An interesting gray area between decentralized applications and “something else” is applications like Bitcoin and Namecoin; these differ from traditional applications because they create ecosystems and there is a concept of virtual property that has value inside the context of this ecosystem, in Bitcoin’s case bitcoins and in Namecoin’s case namecoins and domain names. As we’ll see below, my classification of decentralized autonomous organizations touches on such concepts, and it is not quite clear exactly where they sit." (https://blog.ethereum.org/2014/05/06/daos-dacs-das-and-more-an-incomplete-terminology-guide/)

Discussion

Decentralized Applications are Censorship Resistant

Adam Ludwin:

"It’s not at all clear yet that decentralized applications are actually useful to most people relative to traditional software.

Simply put, you cannot argue that for everyone Bitcoin is better than PayPal or Chase. Or that for everyone Filecoin is better than Dropbox or iCloud. Or that for everyone Ethereum is better than Amazon EC2 or Azure.


In fact, on almost every dimension, decentralized services are worse than their centralized counterparts:

  • They are slower
  • They are more expensive
  • They are less scalable
  • They have worse user experiences
  • They have volatile and uncertain governance


And no, this isn’t just because they are new. This won’t fundamentally change with bigger blocks, lightning networks, sharding, forks, self-amending ledgers, or any other technical solutions.

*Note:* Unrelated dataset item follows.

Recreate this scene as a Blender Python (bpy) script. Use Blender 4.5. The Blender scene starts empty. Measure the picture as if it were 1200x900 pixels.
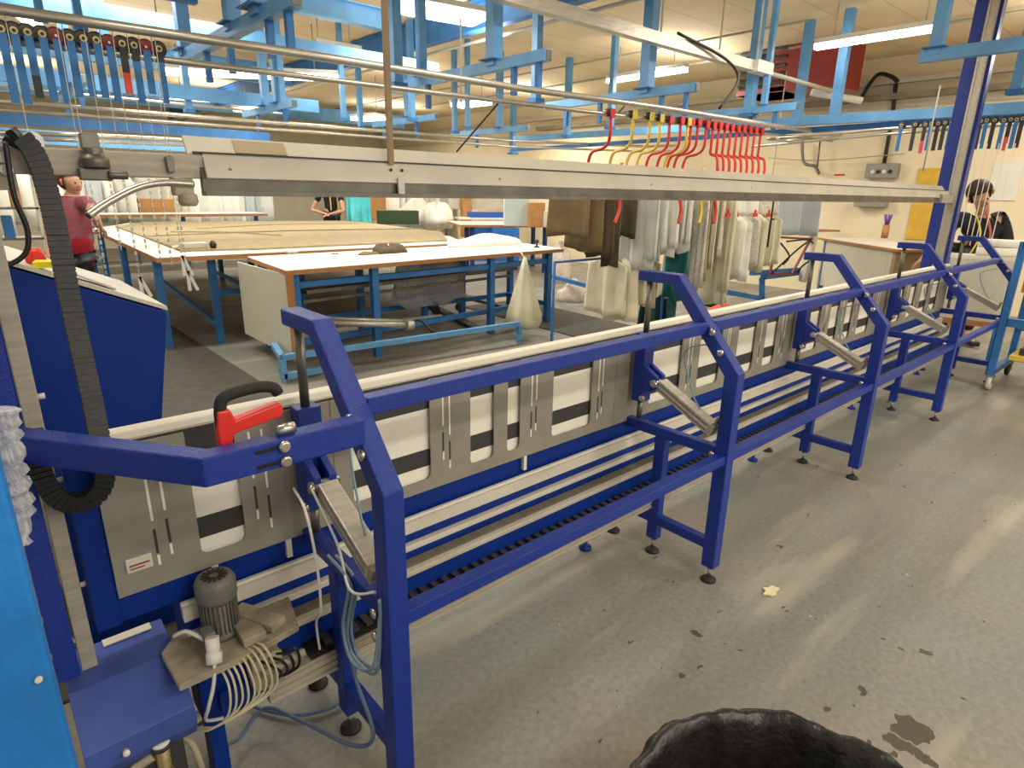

That’s because there are structural trade-offs that result directly from the primary design goal of these services, beneath which all other goals must be subordinated in order for them to be relevant: decentralization.

Remember that “elaborate and expensive competition” I described? Well, it comes at the cost of throughput. Remember how users need to “cryptographically sign” their transaction announcements? Well, those private keys need to be held onto much more securely than a typical password (passwords can be recovered). Remember how “no single entity operates” these networks? The flip side is that there is no good way to make decisions or govern them.

Sure, you can make decentralized applications more efficient and user friendly by, for example, centralizing users’ cryptographic signing keys (i.e., control of their coins) with a trusted entity. But then we’re mostly back to square one and would be better off using a service that is centralized.

Thus, bitcoin, for example, isn’t best described as “Decentralized PayPal.” It’s more honest to say it’s an extremely inefficient electronic payments network, but in exchange we get decentralization.

Bottom line: centralized applications beat the pants off decentralized applications on virtually every dimension.

EXCEPT FOR ONE DIMENSION.

And not only are decentralized applications better at this one thing, they are the only way we can achieve it.

What am I referring to?

Censorship resistance.

This is where we come to the elusive signal in the noise.

Censorship resistance means that access to decentralized applications is open and unfettered. Transactions on these services are unstoppable.

More concretely, nothing can stop me from sending Bitcoin to anyone I please. Nothing can stop me from executing code on Ethereum. Nothing can stop me from storing files on Filecoin. As long as I have an internet connection and pay the network’s transaction fee, denominated in its crypto asset, I am free to do what I want." (https://blog.chain.com/a-letter-to-jamie-dimon-de89d417cb80)


Example

  • ConsenSys: A blockchain venture production studio building decentralized applications & foundational tools based on Ethereum.